CHLOÉ LE MAUSOLÉE DE LA NOSTALGIE
Chloé, cette maison parisienne, après Karl, s’imagine encore que la mode est un rêve et non une marchandise, un souffle et non un calcul. Voilà qu’une nouvelle prêtresse, Chemena Kamali, s’avance, drapée dans les fantômes de Karl Lagerfeld et les illusions d’un soleil qui n’existe plus. On nous parle de nonchalance ensoleillée, de féminité naturelle, d’élan juvénile, comme si la jeunesse n’était pas déjà la chose la plus surexploitée de l’industrie et de la féminité, la plus travestie.
Elle fouille les archives, exhume des étoffes, ressuscite des fleurs fanées pour leur faire croire qu’elles vivent encore. Elle croit réinventer le passé alors qu’elle le récite comme une prière dont elle ignore le sens. Et sous prétexte d’hommage, elle transforme la nostalgie en commerce : les années 70 et 80, ces âges d’or que l’on vend désormais en centimètres de tissu et en hashtags bien polis.
On nous dit qu’elle se dévoile davantage, mais le printemps dont elle parle ne sent pas la pluie ni la terre, mais l’amidon et le marketing. Ces robes « baby doll » et ces maillots de bain d’atelier évoquent moins le corps féminin que son idée formatée, polie et bonne à photographier.
On évoque, pieusement, Gaby Aghion, pionnière du prêt-à-porter de luxe, comme on évoquerait une sainte dont on aurait oublié la foi. Ses défilés au Café de Flore, ses rêves d’indépendance et de sensualité légère, tout cela n’est plus qu’un parfum qui s’évapore à mesure qu’on le cite.
Les motifs floraux du Miami des années 50 ne sont plus des fleurs, mais des reliques imprimées sur coton, des souvenirs qu’on lave à 30 degrés. Même les manteaux cocons et les chemisiers courts semblent vouloir s’excuser d’exister, frôlant le volume, mais jamais la démesure.

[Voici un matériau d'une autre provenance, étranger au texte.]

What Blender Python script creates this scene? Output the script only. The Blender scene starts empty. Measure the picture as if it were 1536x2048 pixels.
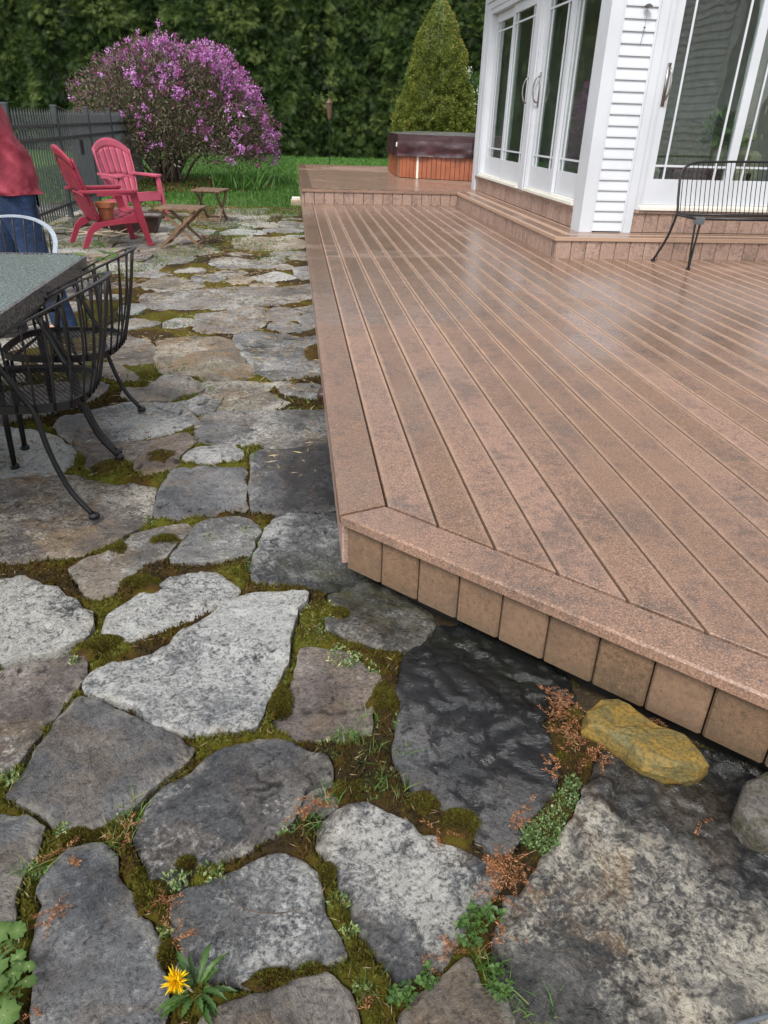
import bpy, math, random
import numpy as np
from mathutils import Vector, Matrix
from mathutils.geometry import delaunay_2d_cdt

R = math.radians
rng = np.random.default_rng(7)
random.seed(7)
scene = bpy.context.scene
COL = scene.collection

# ------------------------------------------------------------------ camera
DECK = 0.236            # top of the lower deck above the patio
STEP = 0.426            # top of the upper deck / step
CAMH = 1.3233
FPX = 1447.18           # focal length in pixels of the 1536x2048 photograph
RC = np.array([[0.9933140094, -0.1119158772, 0.0283216368],
               [-0.0285114838, -0.4755531072, -0.8792248504],
               [0.1118676628, 0.8725388694, -0.4755644513]])
cam = bpy.data.cameras.new('camera')
cam.sensor_fit = 'VERTICAL'
cam.sensor_height = 24.0
cam.lens = FPX / 2048 * 24.0
cam.clip_start = 0.05
cam.clip_end = 2000
camo = bpy.data.objects.new('camera', cam)
COL.objects.link(camo)
mw = Matrix.Identity(4)
for i in range(3):
    mw[i][0] = RC[0][i]; mw[i][1] = -RC[1][i]; mw[i][2] = -RC[2][i]
mw[2][3] = CAMH
camo.matrix_world = mw
scene.camera = camo

# ------------------------------------------------------------------ world, sun, exposure
SUN_EL, SUN_AZ = 50.0, 205.0
world = bpy.data.worlds.new('World')
scene.world = world
world.use_nodes = True
wn = world.node_tree.nodes; wl = world.node_tree.links
wn.clear()
sky = wn.new('ShaderNodeTexSky'); sky.sky_type = 'NISHITA'; sky.sun_disc = False
sky.sun_elevation = R(SUN_EL); sky.sun_rotation = R(SUN_AZ)
sky.air_density = 1.0; sky.dust_density = 1.0; sky.ozone_density = 1.0
hs = wn.new('ShaderNodeHueSaturation'); hs.inputs['Saturation'].default_value = 0.22
bg = wn.new('ShaderNodeBackground'); bg.inputs['Strength'].default_value = 0.12
wo = wn.new('ShaderNodeOutputWorld')
wl.new(sky.outputs[0], hs.inputs['Color']); wl.new(hs.outputs[0], bg.inputs['Color']); wl.new(bg.outputs[0], wo.inputs[0])
sun = bpy.data.lights.new('sun', 'SUN'); sun.energy = 1.5; sun.angle = R(18); sun.color = (1.0, 0.97, 0.93)
suno = bpy.data.objects.new('sun', sun); COL.objects.link(suno)
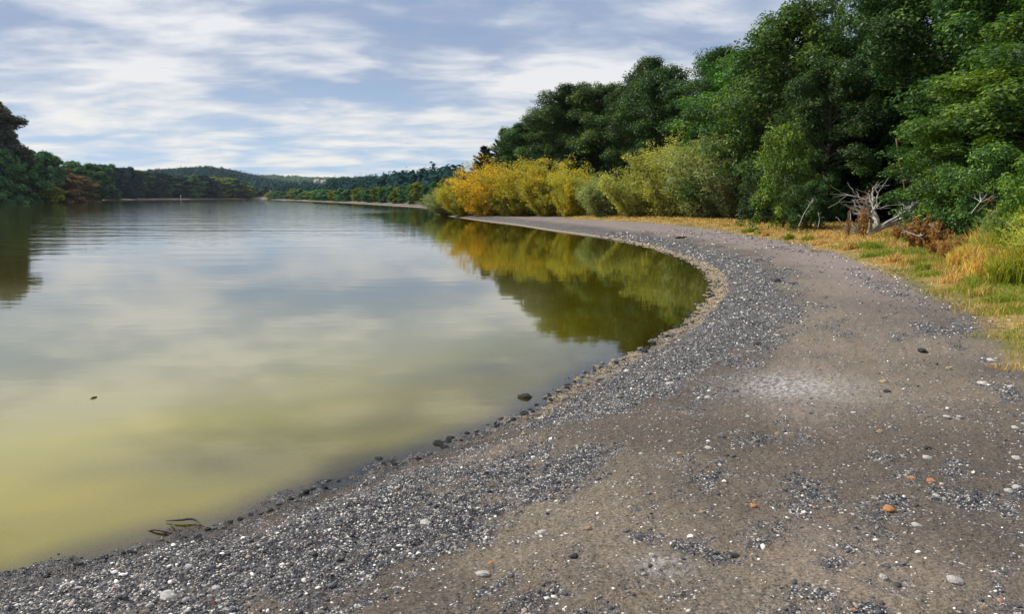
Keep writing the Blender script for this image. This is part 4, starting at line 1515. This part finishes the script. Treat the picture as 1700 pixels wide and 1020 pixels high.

La vraie mode n’a jamais eu besoin d’archives ni de défilés ! Elle naît d’un battement de cœur, d’une insolence, d’un éclat de rire au coin d’une rue. Mais à force de vouloir ressusciter son passé, la maison court le risque de devenir un mausolée bien éclairé, où les mannequins défilent comme des spectres vêtus de jolies intentions.